Se habla en estos días con insistencia del levantamiento del Estado de Sitio, decretado por el gobierno a comienzos de noviembre del año pasado, y de su reemplazo por el Estado de Emergencia. Parece que algunos escrúpulos de la Administración Reagan, que concede sus avales financieros a la economía criolla, se verían aliviados de este modo. La Constitución Política de 1980, propuesta por el régimen militar y aprobada mediante un plebiscito, determina que en el Estado de Sitio la autoridad puede "suspender" la libertad de expresión y de información y que en el Estado de Emergencia sólo puede "restringirla". Pues bien, el Tribunal Constitucional chileno examina en estos días una misteriosa "ley orgánica sobre estados de excepción", texto que no ha sido entregado al conocimiento de los simples mortales. Los enterados, sin embargo, aseguran que la ley orgánica "interpretará" la Constitución en forma de que las atribuciones de la autoridad durante el Estado de Sitio pasen a regir también durante el Estado de Emergencia en lo que se refiere a los medios de comunicación.
Se supone que así el gobierno podría mejorar su imagen internacional, levantando el Estado de Sitio, sin perder ninguno de sus poderes para controlar la prensa.
Como se ve, por extraño que parezca, el tema del Diccionario y de sus usos y abusos está de rigurosa actualidad en mi tierra. Después de releer la Oda nerudiana, no busqué las palabras "manzano, manzanar o manzanero", ni "caporal, capuchón", ni "captura, capucete, capuchina". No están los tiempos para licencias o extravagancias poéticas. Me fui directamente, como ya lo habrá supuesto el lector avisado, a las palabras "restringir" y "suspender".
Restringir, del latin "restringere": Ceñir, circunscribir, reducir a menores límites.
Suspender: Detener o diferir por algún tiempo una acción u obra.
Como las tristes circunstancias y la dilatada experiencia me han llevado a preferir, en mis años maduros, los males menores, espero que triunfe el Diccionario y que no se nos suspenda por tiempo indefinido con el pretexto de restringirnos. Ya es bastante malo que la libertad de expresión y de información esté reducida a limites menores, pero ¿que sucederá con una generación entera suspendida, olvidada de esta libertad, que estuvo unida a la fundación de nuestra República, y obligada en consecuencia, a inventar el Diccionario, con sus frutos magnánimos, tarde, y a no saber o no poder usarlo?
Empezamos, pues, a descubrir, en este primer centenario de la Academia, la de José Victorino Lastarria, el liberal intransigente, y la del conservador Zorobabel Rodríguez, autor, precisamente, de un notable Diccionario de chilenismos, que este "sistemático libro espeso", a pesar de su "chaquetón de pellejo gastado", sirve, y no sólo para escribir poesías o para encontrarle al lenguaje sonidos celestiales.
Sirven los Diccionarios, y sirven, después de todo, aunque sólo sean otorgadas o más o menos plebiscitadas, las Constituciones.
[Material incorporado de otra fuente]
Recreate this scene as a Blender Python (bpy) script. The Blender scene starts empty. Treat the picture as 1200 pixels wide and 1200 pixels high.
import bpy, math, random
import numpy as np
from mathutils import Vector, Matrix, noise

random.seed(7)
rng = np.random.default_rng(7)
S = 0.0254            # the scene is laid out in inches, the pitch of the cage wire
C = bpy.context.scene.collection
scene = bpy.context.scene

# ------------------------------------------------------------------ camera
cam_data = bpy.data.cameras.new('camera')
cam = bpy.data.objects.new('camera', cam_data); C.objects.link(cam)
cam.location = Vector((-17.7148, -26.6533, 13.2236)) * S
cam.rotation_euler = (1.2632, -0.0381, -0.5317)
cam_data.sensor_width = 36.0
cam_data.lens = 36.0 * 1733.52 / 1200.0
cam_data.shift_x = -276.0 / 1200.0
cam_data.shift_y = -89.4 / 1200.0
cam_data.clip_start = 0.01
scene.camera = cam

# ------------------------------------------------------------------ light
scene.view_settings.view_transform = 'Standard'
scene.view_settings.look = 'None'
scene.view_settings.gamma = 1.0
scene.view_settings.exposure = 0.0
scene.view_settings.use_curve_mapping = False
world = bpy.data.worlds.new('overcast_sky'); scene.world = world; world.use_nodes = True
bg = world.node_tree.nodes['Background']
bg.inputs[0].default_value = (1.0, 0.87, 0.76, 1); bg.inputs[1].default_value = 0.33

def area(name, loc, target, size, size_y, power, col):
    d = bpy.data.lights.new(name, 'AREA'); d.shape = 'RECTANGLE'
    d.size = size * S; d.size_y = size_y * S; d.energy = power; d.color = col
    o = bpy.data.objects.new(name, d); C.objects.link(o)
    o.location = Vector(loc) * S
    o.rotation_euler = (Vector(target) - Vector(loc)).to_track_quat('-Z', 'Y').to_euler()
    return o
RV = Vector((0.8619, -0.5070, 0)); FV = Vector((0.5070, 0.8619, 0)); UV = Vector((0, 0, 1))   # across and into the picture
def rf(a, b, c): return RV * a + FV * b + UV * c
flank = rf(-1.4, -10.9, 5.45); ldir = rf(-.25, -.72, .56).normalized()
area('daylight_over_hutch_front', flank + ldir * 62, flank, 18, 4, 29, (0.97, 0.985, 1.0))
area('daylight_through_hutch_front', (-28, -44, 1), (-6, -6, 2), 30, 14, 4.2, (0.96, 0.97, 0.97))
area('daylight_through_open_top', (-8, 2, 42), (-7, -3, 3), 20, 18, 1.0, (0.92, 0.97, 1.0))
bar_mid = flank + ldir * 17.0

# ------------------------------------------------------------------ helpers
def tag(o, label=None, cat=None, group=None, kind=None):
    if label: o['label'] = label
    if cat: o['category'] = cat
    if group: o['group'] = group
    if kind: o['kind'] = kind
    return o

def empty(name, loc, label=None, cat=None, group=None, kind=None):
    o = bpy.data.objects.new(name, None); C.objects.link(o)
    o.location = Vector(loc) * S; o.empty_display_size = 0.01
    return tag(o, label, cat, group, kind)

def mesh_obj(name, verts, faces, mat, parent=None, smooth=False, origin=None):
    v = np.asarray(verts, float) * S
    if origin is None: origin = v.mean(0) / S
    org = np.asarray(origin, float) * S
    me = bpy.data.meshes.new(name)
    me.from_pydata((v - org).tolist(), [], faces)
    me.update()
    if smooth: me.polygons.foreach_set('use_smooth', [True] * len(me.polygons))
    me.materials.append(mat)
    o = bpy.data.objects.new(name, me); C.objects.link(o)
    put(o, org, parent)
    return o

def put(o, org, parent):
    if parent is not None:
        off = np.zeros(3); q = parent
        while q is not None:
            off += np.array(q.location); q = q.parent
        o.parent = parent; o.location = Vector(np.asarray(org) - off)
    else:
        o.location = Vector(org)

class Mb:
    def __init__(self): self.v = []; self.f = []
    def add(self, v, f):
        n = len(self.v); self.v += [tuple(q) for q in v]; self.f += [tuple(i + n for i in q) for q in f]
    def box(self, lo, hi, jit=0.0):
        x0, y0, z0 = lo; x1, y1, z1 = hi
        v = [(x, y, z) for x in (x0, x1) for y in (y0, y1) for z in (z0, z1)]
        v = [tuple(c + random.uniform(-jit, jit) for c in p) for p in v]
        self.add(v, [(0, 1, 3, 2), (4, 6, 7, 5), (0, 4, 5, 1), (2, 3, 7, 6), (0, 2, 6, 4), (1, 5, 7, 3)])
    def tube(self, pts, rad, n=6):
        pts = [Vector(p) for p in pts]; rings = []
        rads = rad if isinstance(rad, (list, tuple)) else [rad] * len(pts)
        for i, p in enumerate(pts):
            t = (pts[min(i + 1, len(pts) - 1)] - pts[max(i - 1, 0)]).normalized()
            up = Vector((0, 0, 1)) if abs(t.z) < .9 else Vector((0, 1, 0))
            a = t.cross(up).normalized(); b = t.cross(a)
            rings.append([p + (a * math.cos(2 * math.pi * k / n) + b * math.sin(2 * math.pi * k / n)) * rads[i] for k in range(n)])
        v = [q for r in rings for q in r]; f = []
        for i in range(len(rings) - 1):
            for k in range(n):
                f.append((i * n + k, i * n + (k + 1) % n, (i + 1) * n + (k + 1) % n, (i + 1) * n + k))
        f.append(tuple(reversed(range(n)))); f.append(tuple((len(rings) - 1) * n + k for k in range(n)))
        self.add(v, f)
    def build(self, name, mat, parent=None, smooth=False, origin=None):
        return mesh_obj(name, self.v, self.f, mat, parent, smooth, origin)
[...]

Entre otras cosas, porque no se someten, porque de pronto se burlan de sus presuntos dueños, y porque tienen, según explica la Oda, la virtud de rebelarse, de mover sus hojas y sus nidos, como grandes árboles independientes.
¿Qué estará diciendo, qué estará resolviendo, a todo esto, el sesudo Tribunal Constitucional? Los enterados sostienen que hay conflictos y polémicas acaloradas. Por mi parte, he llegado a la conclusión de que uno de los secretos para soportar la vida en "estado de excepción" es un recalcitrante optimismo.